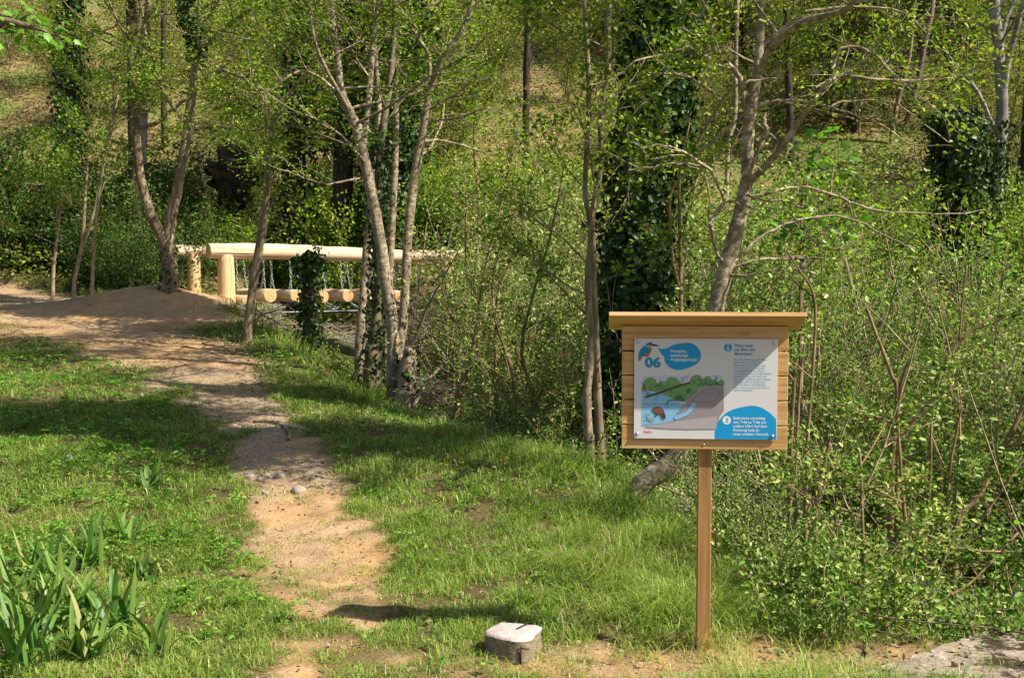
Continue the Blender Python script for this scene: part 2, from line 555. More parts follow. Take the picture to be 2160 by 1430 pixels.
dirt = ramp(t, n_m, [(.3, (.25, .145, .065)), (.5, (.40, .235, .105)), (.7, (.50, .31, .15))])
grit = ramp(t, n_f, [(.3, (.12, .09, .06)), (.5, (.29, .215, .145)), (.7, (.48, .38, .28))])
gm = math_(t, 'ADD', ramp(t, n_c, [(.42, (.45, .45, .45)), (.58, (.0, .0, .0))]), attr(t, 'grit'))
gm.node.use_clamp = True
pathc = mixc(t, gm, dirt, grit)
peb = ramp(t, vor.outputs['Color'], [(.80, (0, 0, 0)), (.83, (1, 1, 1))])
pathc = mixc(t, math_(t, 'MULTIPLY', peb, .5), pathc, (.42, .37, .31))
under = ramp(t, n_f, [(.3, (.035, .035, .012)), (.5, (.09, .075, .028)), (.72, (.24, .165, .075))])
hillc = ramp(t, n_m, [(.3, (.09, .055, .028)), (.5, (.24, .16, .075)), (.7, (.38, .28, .14))])
hillc = mixc(t, ramp(t, noise(t, v, .5, 4, .6), [(.42, (0, 0, 0)), (.62, (1, 1, 1))]), hillc, (.13, .16, .04))
c = mixc(t, hl, under, hillc)
c = mixc(t, pm, c, pathc)
bump = math_(t, 'ADD', n_f, vor.outputs['Distance'])
principled(t, out, c, .95, .1, bump, .4, .010)
tag(mesh_np('ground', np.stack([GX, GY, GZ], -1).reshape(-1, 3), gq, m, smooth=True,
    attrs={'path': gpm.ravel(), 'grit': (.65 * sstep(6.7, 9.8, GY + (fbm(GX, GY, 1.5, 37) - .5) * 1.5) * (1 - sstep(11.5, 13.5, GY)) + .35 * sstep(17, 19, GY)).ravel(), 'hill': sstep(22, 27, GY).ravel()}), kind='structure')

# water ----------------------------------------------------------
m, t, out = newmat('stream water')
v = mapping(t, (1, 1, 1))
n1 = noise(t, v, 9, 4, .6, .6); n2 = noise(t, v, 30, 3, .6)
foam_glint = ramp(t, n1, [(.50, (0, 0, 0)), (.62, (1, 1, 1))])  # foam and whitish glints painted into the water colour
c = mixc(t, foam_glint, (.07, .065, .045), (.42, .43, .42))
principled(t, out, c, .12, .6, math_(t, 'ADD', n1, n2), .8, .03)
sp = np.array(STREAM)
spn = []
for i in range(len(sp) - 1):
    for k in range(8): spn.append(sp[i] * (1 - k / 8) + sp[i + 1] * k / 8)
spn.append(sp[-1]); spn = np.array(spn)
tg = unit(np.gradient(spn[:, :2], axis=0)); nr = np.stack([-tg[:, 1], tg[:, 0]], -1)
Lf = np.column_stack([spn[:, :2] + nr * .5, spn[:, 2]]); Rt = np.column_stack([spn[:, :2] - nr * .5, spn[:, 2]])
V = np.stack([Lf, Rt], 1).reshape(-1, 3)
i = np.arange(len(spn) - 1) * 2
tag(mesh_np('stream_water', V, np.stack([i, i + 1, i + 3, i + 2], -1), m), kind='structure')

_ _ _

Challenge:
The data above needs to be retyped exactly, with the images left out.

Written response:
Continue the Blender Python script for this scene: part 2, from line 555. More parts follow. Take the picture to be 2160 by 1430 pixels.
dirt = ramp(t, n_m, [(.3, (.25, .145, .065)), (.5, (.40, .235, .105)), (.7, (.50, .31, .15))])
grit = ramp(t, n_f, [(.3, (.12, .09, .06)), (.5, (.29, .215, .145)), (.7, (.48, .38, .28))])
gm = math_(t, 'ADD', ramp(t, n_c, [(.42, (.45, .45, .45)), (.58, (.0, .0, .0))]), attr(t, 'grit'))
gm.node.use_clamp = True
pathc = mixc(t, gm, dirt, grit)
peb = ramp(t, vor.outputs['Color'], [(.80, (0, 0, 0)), (.83, (1, 1, 1))])
pathc = mixc(t, math_(t, 'MULTIPLY', peb, .5), pathc, (.42, .37, .31))
under = ramp(t, n_f, [(.3, (.035, .035, .012)), (.5, (.09, .075, .028)), (.72, (.24, .165, .075))])
hillc = ramp(t, n_m, [(.3, (.09, .055, .028)), (.5, (.24, .16, .075)), (.7, (.38, .28, .14))])
hillc = mixc(t, ramp(t, noise(t, v, .5, 4, .6), [(.42, (0, 0, 0)), (.62, (1, 1, 1))]), hillc, (.13, .16, .04))
c = mixc(t, hl, under, hillc)
c = mixc(t, pm, c, pathc)
bump = math_(t, 'ADD', n_f, vor.outputs['Distance'])
principled(t, out, c, .95, .1, bump, .4, .010)
tag(mesh_np('ground', np.stack([GX, GY, GZ], -1).reshape(-1, 3), gq, m, smooth=True,
    attrs={'path': gpm.ravel(), 'grit': (.65 * sstep(6.7, 9.8, GY + (fbm(GX, GY, 1.5, 37) - .5) * 1.5) * (1 - sstep(11.5, 13.5, GY)) + .35 * sstep(17, 19, GY)).ravel(), 'hill': sstep(22, 27, GY).ravel()}), kind='structure')

# water ----------------------------------------------------------
m, t, out = newmat('stream water')
v = mapping(t, (1, 1, 1))
n1 = noise(t, v, 9, 4, .6, .6); n2 = noise(t, v, 30, 3, .6)
foam_glint = ramp(t, n1, [(.50, (0, 0, 0)), (.62, (1, 1, 1))])  # foam and whitish glints painted into the water colour
c = mixc(t, foam_glint, (.07, .065, .045), (.42, .43, .42))
principled(t, out, c, .12, .6, math_(t, 'ADD', n1, n2), .8, .03)
sp = np.array(STREAM)
spn = []
for i in range(len(sp) - 1):
    for k in range(8): spn.append(sp[i] * (1 - k / 8) + sp[i + 1] * k / 8)
spn.append(sp[-1]); spn = np.array(spn)
tg = unit(np.gradient(spn[:, :2], axis=0)); nr = np.stack([-tg[:, 1], tg[:, 0]], -1)
Lf = np.column_stack([spn[:, :2] + nr * .5, spn[:, 2]]); Rt = np.column_stack([spn[:, :2] - nr * .5, spn[:, 2]])
V = np.stack([Lf, Rt], 1).reshape(-1, 3)
i = np.arange(len(spn) - 1) * 2
tag(mesh_np('stream_water', V, np.stack([i, i + 1, i + 3, i + 2], -1), m), kind='structure')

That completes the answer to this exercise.